Quando il libro di Fausta
Cialente “Le quattro ragazze
Wieselberger” venne pubblicato – correva l’anno 1976 – il sottoscritto si
trovava per motivi di lavoro a Trieste, la città in cui è ambientato il romanzo.
La scrittrice, sebbene fosse nata a Cagliari, considerò sempre il capoluogo
giuliano come sua città elettiva in quanto la madre (Elsa Wieselberger) era appunto di origini
triestine. Ricordo che in città, quell’anno, si fece un gran parlare della sua
opera letteraria anche in considerazione del fatto che si aggiudicò il Premio
Strega. Allora non mi lasciai irretire dal successo del libro: l’ho comprato
(su una bancarella dell’usato) e l’ho letto solo in questi giorni, dopo 40
anni. E devo dire che – nonostante la Cialente faccia parte, purtroppo, di quel
nutrito elenco di autori dimenticati, le cui opere si possono trovare solo al
mercato dell’usato – il romanzo autobiografico conserva tutta la sua struggente
e poetica bellezza.
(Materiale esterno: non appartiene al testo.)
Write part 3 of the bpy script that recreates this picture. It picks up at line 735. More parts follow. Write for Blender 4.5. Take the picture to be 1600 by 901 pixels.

Peccato che gli editori si ostinino – lo ripeto spesso - a
non prendere più in considerazione certe opere letterarie che, almeno nel loro
genere, restano ineguagliabili.
Protagoniste della storia sono
quattro sorelle (Alice, Alba, Adele ed Elsa, quest’ultima madre della
scrittrice, come ho già detto), appartenenti ad una facoltosa famiglia irredentista della Trieste di
fine Ottocento. Le vicende narrate, quelle private relative alla famiglia
Wieselberger e quelle sociali, si snodano
parallelamente nell’arco di circa 50 anni, fino agli anni immediatamente
successivi alla Seconda Guerra Mondiale, in un continuo incrociarsi e
sovrapporsi. Al centro della narrazione, vera protagonista del libro, è la ricca
borghesia cittadina, “la piccola
ignorante borghesia che noi eravamo” , con le sue contraddizioni e con le
sue indifferenze, con i suoi pregi e con i suoi difetti, in continua fuga dalle
sue responsabilità civili e sociali. Una borghesia che con somma alterigia
sentiva la propria superiorità nei confronti del resto della società italiana. La
voce narrante è quella di Fausta Cialente (prima bambina e poi donna adulta),
la quale attraverso i suoi nitidi e circostanziati ricordi, spesso velati di leggera
malinconia, ci parla delle gioie e delle avversità, dei successi e delle
disgrazie della sua famiglia, la cui esistenza si divideva tra la bella casa in
città adagiata su Ponterosso e la grande villa di campagna con giardino, orto e
vigna; ma ci parla anche dei suoi continui spostamenti da una città all’altra
dell’Italia che rompevano, di volta in volta, gli scarsi legami che riusciva a
stabilire nelle località in cui si stabiliva (il padre abruzzese, era un
ufficiale dell’esercito del Regno d’Italia “antimilitarista,
antimonarchico, antimeridionale certamente e forse antitaliano; in tutti i modi
antirredentista). Tutt’altra persona era invece la madre, la più giovane
delle sorelle Wieselberger, una donna dedita alla cultura, alla musica, alle
tradizioni familiari, che aveva ballato, una sera, con l’industriale e
commerciante di vernici Ettore Schmitz, non ancora diventato Italo Svevo. E
sullo sfondo delle vicende, la Trieste asburgica, con le sue architetture
settecentesche di stampo mitteleuropeo e con i suoi eleganti caffè storici, crocevia
di tantissime culture, avviata verso la sua lenta e inarrestabile decadenza che
coinciderà con il declino della famiglia Wieselberger. E poi la guerra,
presente nel libro con il suo orrore, con le sue devastazioni, con i suoi morti
(parole struggenti sono quelle dedicate al cugino e all’amato fratello, morti
appunto in guerra), quella guerra che “non
si poteva del resto eliminare dai nostri pensieri, come un’ombra livida seduta
al capezzale ci aspettava al risveglio e ci accompagnava dovunque, lo volessimo
o no”.
Le pagine finali del libro,
quando ormai della famiglia legata all’infanzia della scrittrice non rimaneva
più nessuno, se non la massa frusciante dei suoi ricordi quale vana
consolazione, sono di una rara, commovente bellezza. Pagine che da sole
basterebbero a giustificare la lettura di questo libro.